Hay una sensación de tiempo estancado en el País Vasco. “Este país vive en tiempo de tragedia”, escribió Julio Caro Baroja en el prólogo de ‘El laberinto vasco’: “y la tragedia consiste en una falta de adaptación al espacio y un desconocimiento total del tiempo en que se vive”. La tragedia en Euskadi es perceptible en ese tiempo suspendido sobre Azpeitia, en esa sorpresa renovada a cada crimen impropio. Desde el “era uno de los nuestros”, que dijo del empresario Korta un conmovido Román Sudupe hasta el “hablaba euskera. Sólo hablaba euskera”, con el que uno de los suyos exponía su incomprensión por el asesinato del concejal popular de Zarauz José Ignacio Iruretagoyena. Sin embargo, han pasado ya 32 años largos desde aquel 7 de abril en que ETA abandonó el cadáver del empresario del PNV Ángel Berazadi.

El único detalle inédito es que Zapatero y Rajoy habían viajado en el mismo avión desde Madrid y que, tras pasar por la capilla ardiente, volvieron a marcharse juntos. No sabemos cuánto tiempo mantendrán esta imagen de unidad, que hace verosímil la posibilidad de una política de Estado contra el terrorismo. Lo demás es humo.

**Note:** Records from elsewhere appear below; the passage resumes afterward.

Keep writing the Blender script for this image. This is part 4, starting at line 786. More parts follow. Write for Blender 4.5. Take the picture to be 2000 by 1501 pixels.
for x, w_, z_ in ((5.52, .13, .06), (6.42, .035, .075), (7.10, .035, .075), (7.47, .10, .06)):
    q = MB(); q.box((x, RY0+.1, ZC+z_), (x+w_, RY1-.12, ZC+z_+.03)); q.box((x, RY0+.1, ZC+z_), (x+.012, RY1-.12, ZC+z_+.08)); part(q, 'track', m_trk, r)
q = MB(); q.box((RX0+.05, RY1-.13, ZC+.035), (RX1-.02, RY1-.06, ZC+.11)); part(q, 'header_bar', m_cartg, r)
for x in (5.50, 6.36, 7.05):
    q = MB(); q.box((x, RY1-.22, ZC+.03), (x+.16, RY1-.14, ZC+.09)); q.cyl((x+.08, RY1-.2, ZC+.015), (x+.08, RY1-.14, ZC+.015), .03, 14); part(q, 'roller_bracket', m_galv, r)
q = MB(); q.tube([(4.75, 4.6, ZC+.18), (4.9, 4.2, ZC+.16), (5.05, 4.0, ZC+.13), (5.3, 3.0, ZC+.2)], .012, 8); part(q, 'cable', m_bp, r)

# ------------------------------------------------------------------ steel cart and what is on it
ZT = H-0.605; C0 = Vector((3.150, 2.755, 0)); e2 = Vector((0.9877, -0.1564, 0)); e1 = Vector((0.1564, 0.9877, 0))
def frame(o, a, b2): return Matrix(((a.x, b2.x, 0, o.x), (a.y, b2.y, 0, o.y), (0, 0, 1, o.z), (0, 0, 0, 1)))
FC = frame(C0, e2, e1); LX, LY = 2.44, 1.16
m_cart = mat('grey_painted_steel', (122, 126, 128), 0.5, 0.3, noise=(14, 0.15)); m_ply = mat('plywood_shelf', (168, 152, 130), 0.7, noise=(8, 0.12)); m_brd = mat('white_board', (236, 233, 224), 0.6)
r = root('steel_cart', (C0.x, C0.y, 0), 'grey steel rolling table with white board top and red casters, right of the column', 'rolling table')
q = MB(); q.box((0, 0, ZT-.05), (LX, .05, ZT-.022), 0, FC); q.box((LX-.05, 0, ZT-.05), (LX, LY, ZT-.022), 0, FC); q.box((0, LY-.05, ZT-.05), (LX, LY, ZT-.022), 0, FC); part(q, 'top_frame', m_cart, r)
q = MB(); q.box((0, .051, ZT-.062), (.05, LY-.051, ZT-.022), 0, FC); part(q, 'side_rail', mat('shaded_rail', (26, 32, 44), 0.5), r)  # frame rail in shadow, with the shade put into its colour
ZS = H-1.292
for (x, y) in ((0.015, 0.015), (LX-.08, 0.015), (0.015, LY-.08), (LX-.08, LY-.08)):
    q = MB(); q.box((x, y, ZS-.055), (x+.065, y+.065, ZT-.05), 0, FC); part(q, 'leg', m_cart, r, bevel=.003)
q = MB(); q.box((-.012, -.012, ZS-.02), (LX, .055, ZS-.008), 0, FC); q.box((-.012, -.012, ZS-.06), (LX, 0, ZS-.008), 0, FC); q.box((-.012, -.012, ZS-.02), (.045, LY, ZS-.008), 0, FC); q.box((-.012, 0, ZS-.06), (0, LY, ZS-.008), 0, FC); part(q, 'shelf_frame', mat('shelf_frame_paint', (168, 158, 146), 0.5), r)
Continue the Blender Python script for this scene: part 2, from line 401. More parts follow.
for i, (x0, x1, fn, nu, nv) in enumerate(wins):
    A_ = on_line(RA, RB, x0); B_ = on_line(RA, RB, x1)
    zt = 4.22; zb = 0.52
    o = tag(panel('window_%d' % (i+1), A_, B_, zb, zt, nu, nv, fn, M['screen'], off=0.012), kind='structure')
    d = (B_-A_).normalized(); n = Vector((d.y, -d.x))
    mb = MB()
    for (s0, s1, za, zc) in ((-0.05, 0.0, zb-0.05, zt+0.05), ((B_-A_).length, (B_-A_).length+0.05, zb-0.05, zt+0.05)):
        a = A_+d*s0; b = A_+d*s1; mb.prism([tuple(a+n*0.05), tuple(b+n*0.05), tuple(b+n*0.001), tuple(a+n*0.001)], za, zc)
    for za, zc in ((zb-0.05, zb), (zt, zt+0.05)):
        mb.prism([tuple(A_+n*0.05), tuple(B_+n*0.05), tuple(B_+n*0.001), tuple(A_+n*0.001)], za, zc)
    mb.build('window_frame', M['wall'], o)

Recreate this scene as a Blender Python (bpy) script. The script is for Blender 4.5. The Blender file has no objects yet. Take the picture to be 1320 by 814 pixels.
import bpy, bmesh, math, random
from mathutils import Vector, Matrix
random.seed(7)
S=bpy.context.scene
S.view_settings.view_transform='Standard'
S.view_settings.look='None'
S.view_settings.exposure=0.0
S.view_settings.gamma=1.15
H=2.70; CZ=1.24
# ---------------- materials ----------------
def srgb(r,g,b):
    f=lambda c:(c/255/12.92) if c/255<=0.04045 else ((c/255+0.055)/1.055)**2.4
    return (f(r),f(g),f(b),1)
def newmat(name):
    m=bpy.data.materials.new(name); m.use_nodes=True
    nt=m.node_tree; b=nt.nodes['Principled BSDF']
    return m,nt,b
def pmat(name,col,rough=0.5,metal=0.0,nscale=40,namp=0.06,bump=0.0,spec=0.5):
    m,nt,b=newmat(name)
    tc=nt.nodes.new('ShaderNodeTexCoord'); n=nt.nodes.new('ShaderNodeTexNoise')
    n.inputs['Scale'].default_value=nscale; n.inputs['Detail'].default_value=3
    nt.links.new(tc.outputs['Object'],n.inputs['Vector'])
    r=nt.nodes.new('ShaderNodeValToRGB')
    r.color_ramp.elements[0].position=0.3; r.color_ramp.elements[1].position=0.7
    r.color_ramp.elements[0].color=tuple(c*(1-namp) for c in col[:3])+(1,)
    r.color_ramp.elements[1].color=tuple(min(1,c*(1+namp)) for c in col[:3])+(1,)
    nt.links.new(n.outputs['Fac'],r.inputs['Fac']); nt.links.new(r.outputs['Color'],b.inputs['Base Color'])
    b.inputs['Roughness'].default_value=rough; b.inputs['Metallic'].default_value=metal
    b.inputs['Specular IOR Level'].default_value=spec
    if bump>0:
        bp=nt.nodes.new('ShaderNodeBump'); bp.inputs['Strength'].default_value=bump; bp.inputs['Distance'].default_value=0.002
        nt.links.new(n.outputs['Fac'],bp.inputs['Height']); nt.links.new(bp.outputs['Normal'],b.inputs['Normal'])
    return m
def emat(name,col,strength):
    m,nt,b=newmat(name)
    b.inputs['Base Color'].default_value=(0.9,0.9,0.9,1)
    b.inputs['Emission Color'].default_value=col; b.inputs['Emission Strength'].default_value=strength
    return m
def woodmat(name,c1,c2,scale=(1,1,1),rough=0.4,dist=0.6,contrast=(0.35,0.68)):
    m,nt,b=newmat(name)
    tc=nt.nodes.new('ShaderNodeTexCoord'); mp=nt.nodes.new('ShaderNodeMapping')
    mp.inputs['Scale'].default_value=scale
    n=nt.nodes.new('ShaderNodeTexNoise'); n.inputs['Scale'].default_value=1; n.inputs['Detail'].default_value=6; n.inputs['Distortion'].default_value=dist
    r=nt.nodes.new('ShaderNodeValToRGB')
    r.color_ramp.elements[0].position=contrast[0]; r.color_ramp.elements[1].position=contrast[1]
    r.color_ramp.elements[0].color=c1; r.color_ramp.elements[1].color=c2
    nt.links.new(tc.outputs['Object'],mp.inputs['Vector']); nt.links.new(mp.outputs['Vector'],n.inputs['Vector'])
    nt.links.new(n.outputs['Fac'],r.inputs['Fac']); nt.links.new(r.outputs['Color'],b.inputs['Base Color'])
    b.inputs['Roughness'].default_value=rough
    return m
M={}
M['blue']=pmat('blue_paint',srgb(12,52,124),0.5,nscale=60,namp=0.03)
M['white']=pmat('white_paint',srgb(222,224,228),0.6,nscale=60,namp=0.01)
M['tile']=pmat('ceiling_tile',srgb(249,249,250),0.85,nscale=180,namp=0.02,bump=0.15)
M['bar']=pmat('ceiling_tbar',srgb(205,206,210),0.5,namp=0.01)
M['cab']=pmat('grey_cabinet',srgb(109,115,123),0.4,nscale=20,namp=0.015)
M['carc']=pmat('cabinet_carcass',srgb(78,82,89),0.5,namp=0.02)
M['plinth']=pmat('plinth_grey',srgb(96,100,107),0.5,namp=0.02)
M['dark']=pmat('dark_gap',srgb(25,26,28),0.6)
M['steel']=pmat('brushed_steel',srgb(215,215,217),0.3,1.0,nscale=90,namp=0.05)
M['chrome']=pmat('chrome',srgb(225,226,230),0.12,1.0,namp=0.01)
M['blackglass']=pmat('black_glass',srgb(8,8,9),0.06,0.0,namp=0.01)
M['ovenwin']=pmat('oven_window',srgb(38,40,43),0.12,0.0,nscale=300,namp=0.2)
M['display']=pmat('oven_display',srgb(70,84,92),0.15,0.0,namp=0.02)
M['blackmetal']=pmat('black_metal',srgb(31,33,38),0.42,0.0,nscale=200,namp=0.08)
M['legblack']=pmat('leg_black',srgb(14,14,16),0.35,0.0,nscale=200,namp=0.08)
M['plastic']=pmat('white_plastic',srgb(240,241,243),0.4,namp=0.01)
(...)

Tenía razón ayer Iñigo Urkullu al moderar las expectativas que la salida de EA y Aralar del equipo de Gobierno municipal habían despertado en la opinión pública y, sobre todo, en la publicada. La prueba del nueve es que apoyen una moción de censura para quitarle la alcaldía a quien se ha negado a condenar el asesinato de Ignacio Uría. No lo harán. Apenas 24 horas después de consumado el crimen, el presidente de EA ha llamado ‘carroñero’ al PNV. Le parece inmoral que en momentos de ‘conmoción’, el partido más votado reclame el gobierno que ahora tienen, gracias al apoyo de EA y Aralar, los amigos de los asesinos. Es un diagnóstico moral infalible. Cuando pase la conmoción, todo pacto democrático contra los terroristas y sus cómplices será simplemente inadecuado. Y así hasta la próxima sorpresa: era un abertzale ejemplar. ¿Cómo han podido?